Welcoming in the Newcomer (idea gathering)

Discourses. For what feels like a hundred times now. Discourses are the doing-saying-believing combinations that a person/group of people practice. It incorporates the language, communication, and culture. The way and how a person talks.

I, like everyone else, have a set of discourses that I’m fluent in. But the one that I think that would be the most entertaining to introduce a newcomer to would be my discourse as a ceramist. Since I’m fairly new to this as well, yet thanks to years of interaction with art and actual master in the area, I’ve submerged myself into the art.

Honestly, if you don’t know the terms, you’ll already be lost. The movements and hand placements. Holding yourself steady and not budging against the clay. Ceramists for the most part, especially when you make your own glazes just have to accept that they won’t know for sure what the piece will look like until after it’s been fired. And fired. And sometimes fired a third time. Or if the piece will even survive. You accept the unknowing.

The feel of the clay is something else too. When it’s too wet or too dry. It’s things that you learn by doing and that just explaining to an outsider, you’d struggle to understand.

Some interesting points from Gee’s Building Things through Language:

“It is as if you could build a building by simply speaking the words” (31)

His ideas of social groups and practices, how they compliment each other (31)

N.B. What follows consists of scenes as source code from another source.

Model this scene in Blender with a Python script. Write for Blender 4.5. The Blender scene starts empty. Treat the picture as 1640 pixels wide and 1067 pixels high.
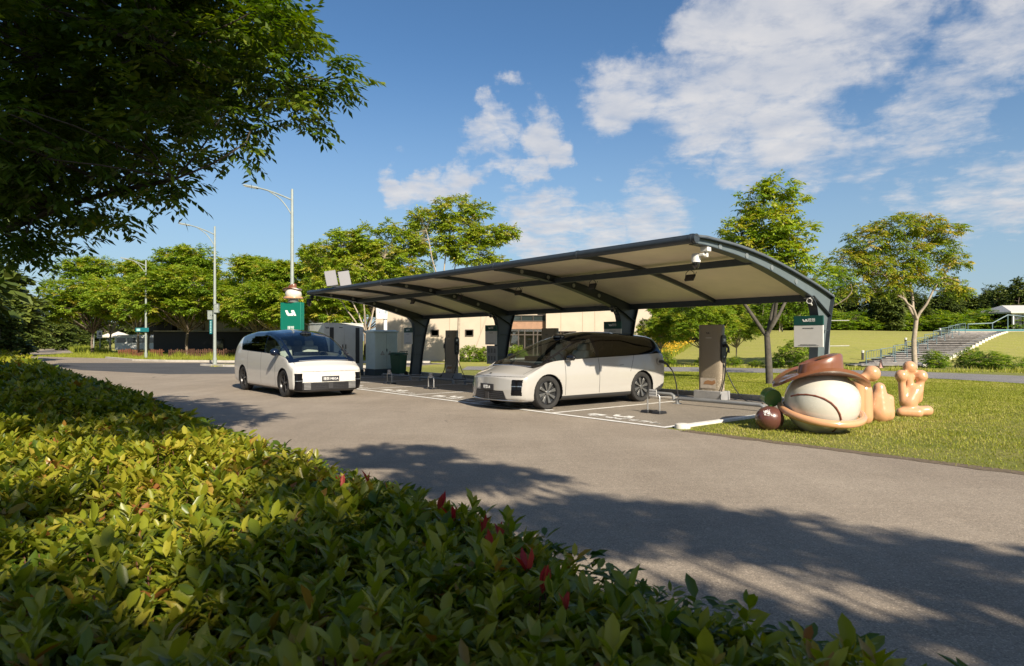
import bpy, math, random
import numpy as np
from mathutils import Vector, Matrix
R = math.radians
SC = bpy.context.scene
COL = SC.collection
# ---------------------------------------------------------------- camera
CAMZ = 1.515
cd = bpy.data.cameras.new('camera'); cam = bpy.data.objects.new('camera', cd); COL.objects.link(cam)
cam.location = (0, 0, CAMZ); cam.rotation_euler = (R(90), 0, 0)
cd.sensor_width = 36; cd.lens = 36*1050/1640; cd.shift_y = 12.1/1640
cd.clip_start = 0.05; cd.clip_end = 3000
cd.dof.use_dof = True; cd.dof.focus_distance = 14.5; cd.dof.aperture_fstop = 8.0
SC.camera = cam
SC.view_settings.view_transform = 'Standard'; SC.view_settings.look = 'None'
SC.view_settings.exposure = 0.70; SC.view_settings.gamma = 1
SC.cycles.use_denoising = True
# ---------------------------------------------------------------- sun and sky
SUN_EL = 33.0; SUNV = Vector((0.444, -0.896, 0)).normalized()
SUN_ROT = math.atan2(SUNV.x, SUNV.y)
ld = bpy.data.lights.new('sun', 'SUN'); ld.energy = 5.0; ld.angle = R(0.55); ld.color = (1.0, 0.885, 0.71)
sun = bpy.data.objects.new('sun', ld); COL.objects.link(sun)
sd = Vector((SUNV.x*math.cos(R(SUN_EL)), SUNV.y*math.cos(R(SUN_EL)), math.sin(R(SUN_EL))))
sun.rotation_euler = sd.to_track_quat('Z', 'Y').to_euler(); sun.location = (10, -20, 30)
W = bpy.data.worlds.new('World'); SC.world = W; W.use_nodes = True
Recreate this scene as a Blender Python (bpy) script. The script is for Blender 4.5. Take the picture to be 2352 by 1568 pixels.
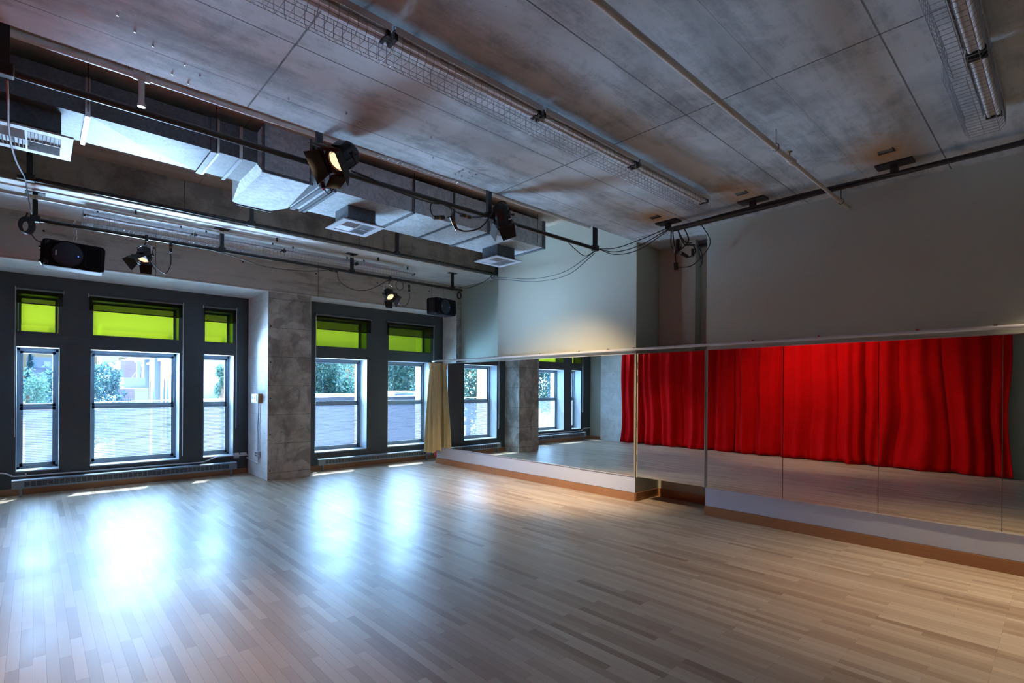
import bpy, math, random
from mathutils import Vector, Matrix, noise
random.seed(7)
S = bpy.context.scene
for o in list(bpy.data.objects): bpy.data.objects.remove(o)
COL = S.collection
R = math.radians

# ------------------------------------------------------------------ camera
FPX, YAW, ROLL = 1185.7, R(42.761), R(.353)
cam = bpy.data.cameras.new('camera'); cam.sensor_width = 36; cam.lens = 36 * FPX / 2352
cam.shift_y = (891.5 - 784) / 2352; cam.clip_start = .02; cam.clip_end = 2000
co = bpy.data.objects.new('camera', cam); COL.objects.link(co); S.camera = co
fw = Vector((math.sin(YAW), math.cos(YAW), 0)); rt0 = Vector((math.cos(YAW), -math.sin(YAW), 0)); up0 = Vector((0, 0, 1))
rt = rt0 * math.cos(ROLL) + up0 * math.sin(ROLL); up = up0 * math.cos(ROLL) - rt0 * math.sin(ROLL)
m = Matrix((rt, up, -fw)).transposed().to_4x4(); m.translation = (0, 0, 1.6); co.matrix_world = m

# ------------------------------------------------------------------ view, world, daylight
S.view_settings.view_transform = 'Standard'; S.view_settings.look = 'None'
S.view_settings.gamma = 1; S.view_settings.exposure = 0.62; S.view_settings.use_curve_mapping = False
W = bpy.data.worlds.new('sky'); S.world = W; W.use_nodes = True
nt = W.node_tree; nt.nodes.clear()
sky = nt.nodes.new('ShaderNodeTexSky'); sky.sky_type = 'NISHITA'; sky.sun_disc = False
sky.sun_elevation = R(42); sky.sun_rotation = R(60); sky.air_density = 1.2; sky.dust_density = 2.0
bg = nt.nodes.new('ShaderNodeBackground'); bg.inputs['Strength'].default_value = .105
wo = nt.nodes.new('ShaderNodeOutputWorld')
nt.links.new(sky.outputs[0], bg.inputs[0]); nt.links.new(bg.outputs[0], wo.inputs[0])

def sun(name, d, energy, color, angle):
    l = bpy.data.lights.new(name, 'SUN'); l.energy = energy; l.color = color; l.angle = R(angle)
    o = bpy.data.objects.new(name, l); COL.objects.link(o)
    o.rotation_euler = Vector(d).to_track_quat('-Z', 'Y').to_euler(); o.location = (0, 14, 8)
    return o
sun('sun', (-.5, -1, -1.9), 45, (1, .95, .88), .6)
sun('bright_sky_light', (-.05, -1, -.42), 130, (.52, .76, 1.0), 150)
sun('upward_fill_light', (.0, -1, .38), 130, (.82, .91, 1.0), 52)  # added fill lamp shining up from below the horizon to brighten the ceiling

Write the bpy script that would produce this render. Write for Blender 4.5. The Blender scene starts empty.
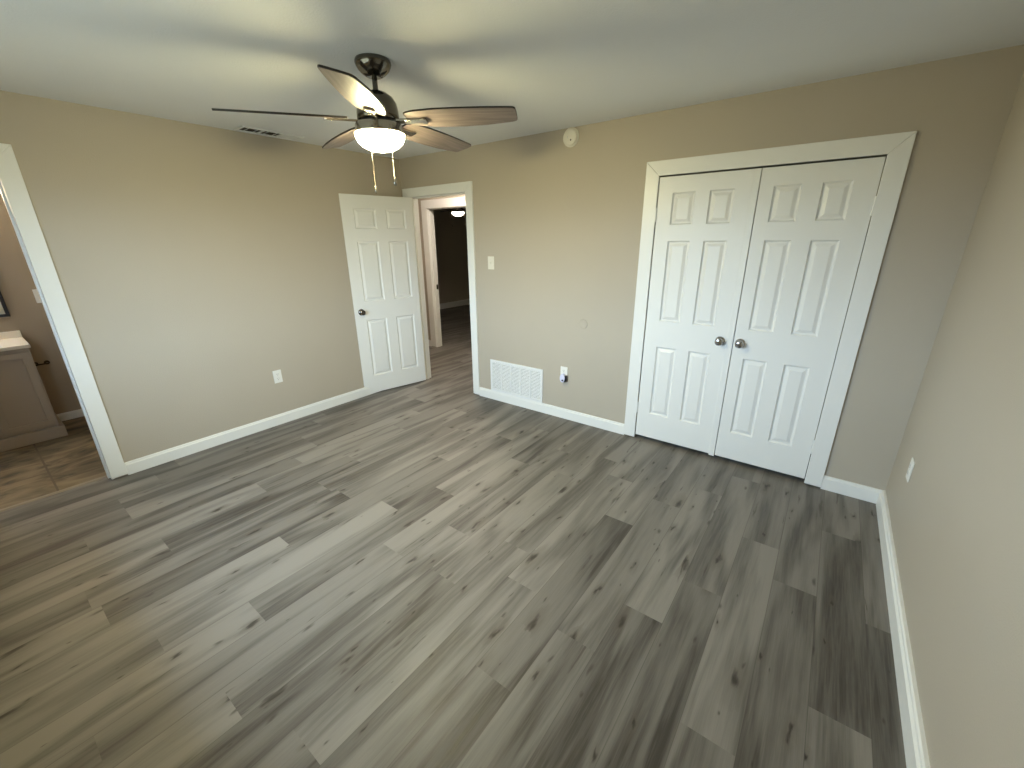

The Seven Building Tasks of Language (32-41):

Significance
Practices
Identities
Relationships
Politics
Connections
Sign Systems and Knowledge

One comment

  1. Eric Drown says:

    Solid work on describing the harder-to-understand aspects of ceramics Discourse. I think you could take it further by considering how the Discourse recruits and apprentices newcomers in formal and informal ways. Also, do ceramicists(?) have a recognizable identity or social role with social goods attached to it? How could an outsider or newcomer see it?